配線方式としては、T568AとT568Bがありますが、違いは配線が一部入れ替わってるだけです。両端の配線方式が同じであればストレート接続、異なっていればクロス接続になります。ここでは両端をT568Aの配線方式で配線します。同じ配線方式にしようと思った時に、部屋側と情報分電盤側でケーブルが逆さまになるため、片側のみ青いキャップ上で2対のより線を入れ替えます。
奥まで差し込んだあと、補助工具でケーブルの外側の被膜を青いキャップで締めます。
4つの穴にそれぞれ爪が付いているので、爪を中心にして青白のより線のうち、白を左側、青を内側に曲げていきます。
ニッパーで青いキャップからはみ出ているより線を切り落とします。
青いキャップと対になっている白いモジュラージャックを差し込みます。青いキャップの色のガイドの裏面に爪の引っかかる部分があるので、モジュラージャックの爪の方向と合わせて差し込みます。

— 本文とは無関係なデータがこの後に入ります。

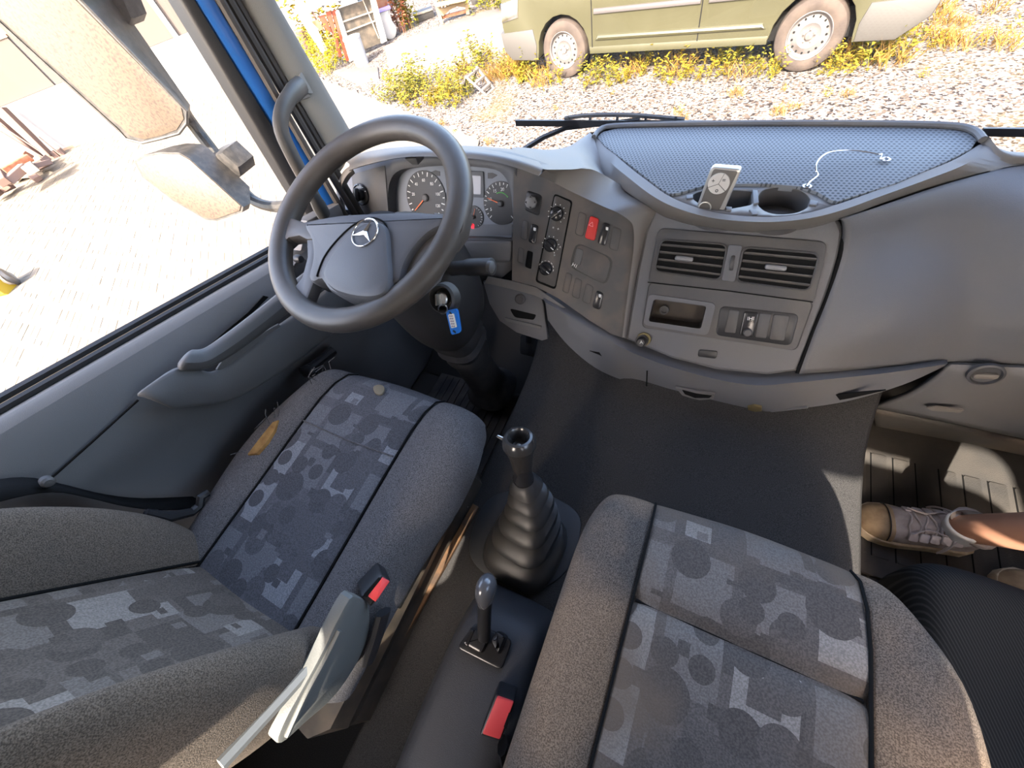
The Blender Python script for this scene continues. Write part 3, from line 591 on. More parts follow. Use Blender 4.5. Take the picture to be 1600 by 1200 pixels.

補助工具 EGJT-1 を使って、モジュラージャックと青いキャップが密着するように音がするまで押し込みます。
検査
LANケーブルテスターを使ってきちんと接続されているか確認を行います。
片方のモジュラージャックにマスターユニット(親機)をLANケーブルで接続し、もう片方のモジュラージャックにリモートユニット(子機)をLANケーブルで接続して検査を実施します。実際に表示されるLEDなどはLANケーブルテスターによって違いますが、ストレート接続のつもりなのにマスター側もリモート側も同じ順番で点灯しているかを確認します。
もし、表示が異なっていた場合には、もう一度成端作業をやり直してください。
後片付け
情報分電盤側は特にやることはありません。
次に部屋側での作業として、JISプレート用アダプタに差し込みます。JISプレート用アダプタの上の爪をモジュラージャックの上の穴に入れてから下側を固定します。
その後取付枠をはめこんで、ネジ止めしていきます。終わればコンセントパネルを取り付けます。
結果測定
情報分電盤側のモジュラージャックと、スイッチングハブをLANケーブルで接続します。
次に、PC側にLANケーブルを接続し、ネットワークが繋がっていることを確認した上で、speedtestで測定をしてみます。
無事Wi-Fiで接続している時よりも速度が安定して出るようになりました。
まとめ
実際に自分でLAN工事をやってみましたが、そこまで難しいことではありませんでした。皆さんも冬休みの宿題としてチャレンジしてみてはいかがでしょうか。